It's hard out there for a Francophone singer-songwriter whose name isn't Serge Gainsbourg or Edith Piaf, at least in America. It's not just a xenophobic "Freedom Fries" thing — after all, Americans like French electronica (Air, Justice, Daft Punk) just fine. It's probably just that the songs are sung in a language most Americans don't understand, which in turn neutralizes the subtleties and wordplay that define so many of the best French chansons.
The delicate-voiced Keren Ann started her career making albums in French, but on her third CD, 2003's Not Going Anywhere, English reared its head. Her U.S. breakthrough album, 2004's indie- and AAA-straddling Nolita, mixed French and English, winning her raves from Anglophones and Francophones alike. But for her gorgeous new eponymous disc, Keren Ann returns to English — and it's easy to forget that this French singer of Israeli-Dutch-Indonesian heritage is anything but American.

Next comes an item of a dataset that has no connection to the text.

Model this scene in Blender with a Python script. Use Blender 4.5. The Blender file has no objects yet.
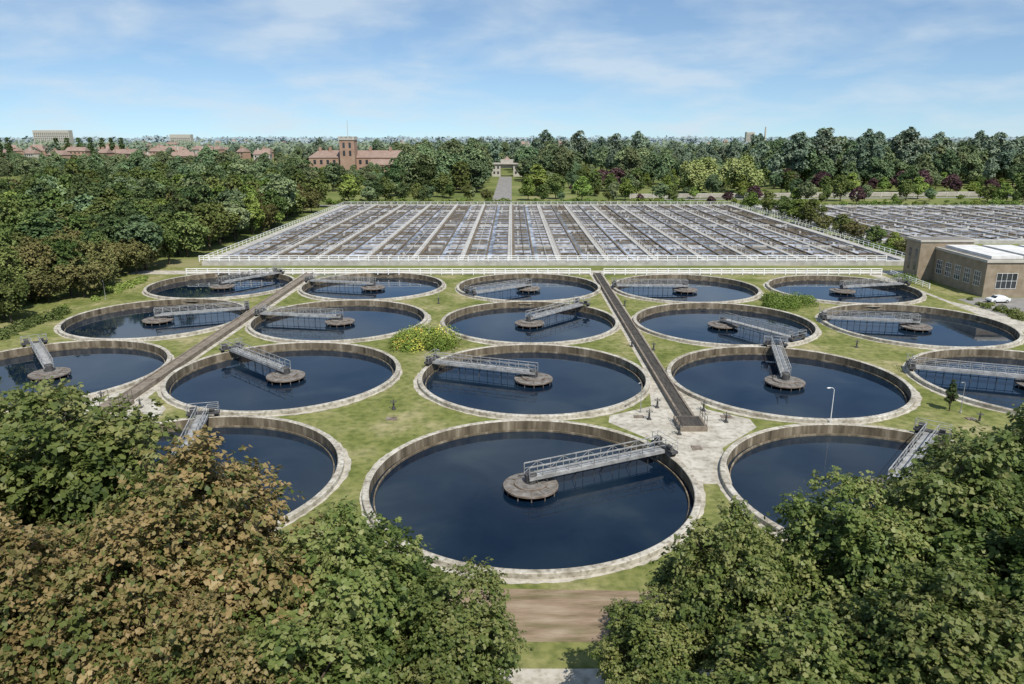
import bpy, math, random
import numpy as np
from mathutils import Vector
from mathutils.geometry import delaunay_2d_cdt
random.seed(7); np.random.seed(7)
scene=bpy.context.scene
COL=scene.collection
# ------------------------------------------------------------------ materials
def new_mat(name):
    m=bpy.data.materials.new(name); m.use_nodes=True
    nt=m.node_tree; nt.nodes.clear()
    out=nt.nodes.new('ShaderNodeOutputMaterial')
    return m,nt,out
def N(nt,t,**kw):
    n=nt.nodes.new(t)
    for k,v in kw.items(): setattr(n,k,v)
    return n
def ramp(nt,stops):
    r=N(nt,'ShaderNodeValToRGB'); e=r.color_ramp.elements
    while len(e)<len(stops): e.new(0.5)
    for i,(p,c) in enumerate(stops):
        e[i].position=p; e[i].color=(c[0],c[1],c[2],1)
    return r
def noise_mat(name,stops,scale=1.0,detail=6,rough=0.85,bump=0.0,bscale=8.0,stretch=(1,1,1),spec=0.3,scale2=None,stops2=None,metal=0.0,fac2=0.5):
    m,nt,out=new_mat(name); L=nt.links.new
    g=N(nt,'ShaderNodeNewGeometry'); mp=N(nt,'ShaderNodeMapping'); mp.inputs['Scale'].default_value=stretch
    L(g.outputs['Position'],mp.inputs['Vector'])
    n=N(nt,'ShaderNodeTexNoise'); n.inputs['Scale'].default_value=scale; n.inputs['Detail'].default_value=detail; n.inputs['Roughness'].default_value=0.62
    L(mp.outputs[0],n.inputs['Vector'])
    r=ramp(nt,stops); L(n.outputs['Fac'],r.inputs[0]); col=r.outputs[0]
    if stops2:
        n2=N(nt,'ShaderNodeTexNoise'); n2.inputs['Scale'].default_value=scale2; n2.inputs['Detail'].default_value=5
        L(mp.outputs[0],n2.inputs['Vector'])
        r2=ramp(nt,stops2); L(n2.outputs['Fac'],r2.inputs[0])
        mx=N(nt,'ShaderNodeMix',data_type='RGBA',blend_type='MULTIPLY'); mx.inputs[0].default_value=fac2
        L(col,mx.inputs[6]); L(r2.outputs[0],mx.inputs[7]); col=mx.outputs[2]
    b=N(nt,'ShaderNodeBsdfPrincipled'); b.inputs['Roughness'].default_value=rough; b.inputs['Specular IOR Level'].default_value=spec
    b.inputs['Metallic'].default_value=metal
    L(col,b.inputs['Base Color'])
    if bump>0:
        n3=N(nt,'ShaderNodeTexNoise'); n3.inputs['Scale'].default_value=bscale; n3.inputs['Detail'].default_value=5
        L(mp.outputs[0],n3.inputs['Vector'])
        bp=N(nt,'ShaderNodeBump'); bp.inputs['Strength'].default_value=bump; bp.inputs['Distance'].default_value=0.1
        L(n3.outputs['Fac'],bp.inputs['Height']); L(bp.outputs[0],b.inputs['Normal'])
    L(b.outputs[0],out.inputs[0]); return m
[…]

"Lay Your Head Down" sounds like a Cowboy Junkies tribute to Velvet Underground, or something from a phantom second volume of Yo La Tengo's acoustic- and covers-heavy Fakebook CD. But where those bands might turn the song's motorik rhythm into a clangy freakout, Keren Ann's bridge comes with a gentle harmonica solo that's seconded by a guitar playing tiny licks that could be dropped straight into "Waiting for My Man." Maybe that's her European side: keeping matters reserved rather than giving in to North American bombast. But her music is polyglot, at least in this sense: All languages understand beauty.